Government ‘asleep at the wheel’ as beef sector plunged into crisis

Fianna Fáil leader Micheál Martin has cautiously welcomed the beef agreement that was tabled after marathon talks last weekend.

However, he did warn that the Government has been “asleep at the wheel” for far too long when it came to beef farmers and the sector.

Deputy Martin as speaking during Dáil proceedings earlier this week after members of the Oireachtas returned from the summer recess.

The Minister for Agriculture, Food and the Marine, Michael Creed updated members – during proceedings – about the negotiations that had taken place between representatives from farm organisations and Meat Industry Ireland (MII) a few days ago.

‘Debating the matter’

Marin, meanwhile, pointed to how there should now be an opportunity provided “to debate” the agreement – which, he added, “has come about belatedly”.

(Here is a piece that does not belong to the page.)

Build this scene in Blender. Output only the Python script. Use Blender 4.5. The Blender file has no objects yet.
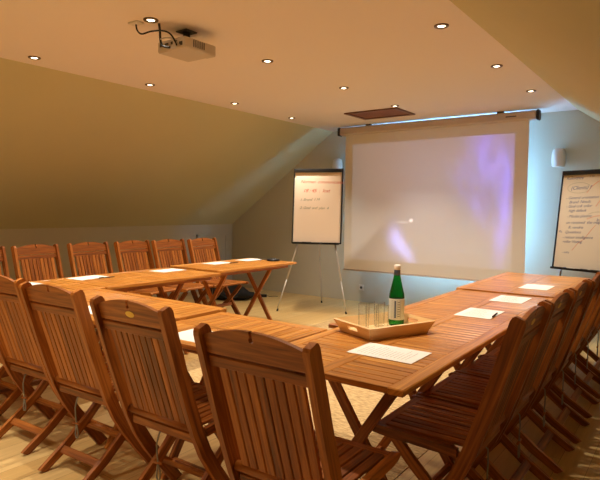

The Government was asleep at the wheel for far too long in the context of the beef sector and beef farmers.

He continued: “On the beef industry, many of the basic issues – such as the 30-month age restriction, four-movement rule, weight restrictions on cattle and the 70-day residency provision – could have been tackled much earlier.

“So too could the establishment of a task force and dealing with other matters that are now encompassed within the agreement.

“In the overall interest of farmers, workers and all involved generally, space should be given to enable the deal to be taken on board.”

Under pressure

Meanwhile, deputy Martin pointed to how – in recent years – Irish beef farmers were coming under more and more pressure because of consistently falling incomes coupled with higher costs annually.

Fundamentally, looking back and looking at it from a distance, one could say the primary producer has been increasingly marginalised in the sector overall.

He added: “The Government and beef industry itself have reacted far too late to what has been a growing and deepening crisis for many beef farmers.

“That belated response has not only contributed to the crisis itself but also to the difficulty in resolving it.”